Epstein les fait passer du Cavern à de véritables salles de concert, des blousons de cuir aux costumes et, surtout, décroche pour eux un contrat d’enregistrement. Il leur obtient une audition avec le producteur George Martin qui, dit-on, n’a pas été si impressionné par leurs chansons originales mais s’est dit : « Au moins, ils sont drôles. » (Il s’avère qu’être à la fois charmant et musicalement doué est une combinaison imbattable.)
La Beatlemania s'enflamme : crier, courir, s'évanouir, répéter
Une fois leur contrat d’enregistrement signé, tout s’emballe. Love Me Do, fin 1962, connaît un succès modeste, mais Please Please Me, début 1963, change la donne. Le titre atteint la première place des classements, et soudain, les Beatles ne sont plus seulement un groupe populaire : ils deviennent un véritable phénomène.

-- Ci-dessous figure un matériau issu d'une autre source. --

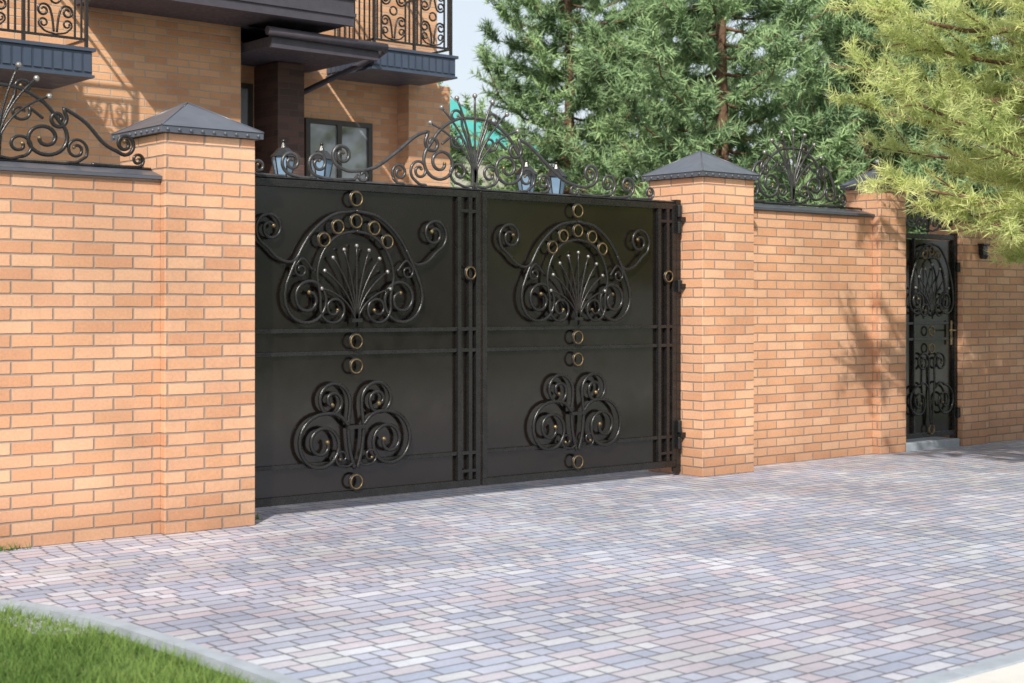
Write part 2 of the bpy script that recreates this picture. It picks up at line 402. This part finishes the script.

À la mi-1963, la Beatlemania s’empare de la Grande-Bretagne. Ce n’est pas un simple engouement, c’est une véritable révolution culturelle. Les fans campent devant les hôtels. Ils hurlent jusqu’à en perdre la voix. Ils pourchassent le groupe dans les rues comme des figurants d’un film d’Hitchcock. Personne n’avait jamais rien vu de tel.
L’industrie musicale, bien sûr, balaie ça d’un revers de main, qualifiant le phénomène d’effet de mode—parce que, après tout, depuis quand l’industrie musicale a-t-elle jamais su anticiper ce qui se passe réellement ? Mais Epstein, les Beatles et un nombre croissant de personnes avisées comprennent la vérité : ce n’est que le début.

Le moment Ed Sullivan : la conquête mondiale en prime time
À la fin de l’année 1963, les Beatles avaient conquis le Royaume-Uni, mais l’Amérique restait à prendre. C’est alors qu’une héroïne improbable entre en scène : une adolescente de 15 ans, Marsha Albert. Après avoir vu un reportage sur les Beatles en Angleterre, elle se demande : « Pourquoi n’avons-nous pas ça ? » Elle appelle alors sa station de radio locale à Washington, D.C., pour demander à entendre leur musique. Résultat : I Want to Hold Your Hand est diffusée à l’antenne.
À partir de là, tout s’embrase. Capitol Records, qui avait jusque-là ignoré les Beatles (car, encore une fois, l’industrie musicale est tristement mauvaise pour anticiper le succès), se met soudain à les promouvoir frénétiquement. Lorsqu’ils atterrissent à New York le 7 février 1964, des milliers de fans hurlants les attendent à l’aéroport, preuve que cette arrivée ne sera pas une lente ascension, mais une conquête immédiate.
Puis vient le 9 février. The Ed Sullivan Show. Un événement suivi par un chiffre vertigineux : 73 millions de téléspectateurs—soit environ un tiers de la population américaine. C’est plus que le Super Bowl. Plus que l’alunissage (même si, soyons honnêtes, l’alunissage n’avait pas Ringo Starr hochant la tête derrière une batterie Ludwig).
Ce soir-là, l’Amérique—et, par extension, le monde—bascula. Il ne s’agissait pas seulement de musique, mais d’énergie, de coupes de cheveux, de charisme, d’une joie pure et incontrôlable. L’invasion britannique venait officiellement de commencer.
Trois ans, une révolution
En seulement trois ans—1 096 jours—les Beatles sont passés d’un groupe jouant pour des ouvriers dans un sous-sol à celui de musiciens les plus célèbres de la planète. Et si ces premières années ont aujourd’hui des allures de mythe, ce qui est fascinant, c’est que ce n’était que le début. Au cours des six années suivantes, ils allaient réinventer la pop encore et encore, repoussant les limites de la musique d’une manière que personne n’aurait pu anticiper.
Mais tout a commencé dans une cave. Un sous-sol humide, enfumé, étouffant, rempli d’adolescents qui n’avaient aucune idée qu’ils assistaient à un moment d’histoire.
Et c’est peut-être là la véritable magie des Beatles—pas seulement le fait qu’ils soient devenus des légendes, mais qu’ils aient, l’espace d’un instant fugace, été simplement un groupe de jeunes jouant du rock ‘n’ roll, sans savoir qu’ils étaient sur le point de tout bouleverser.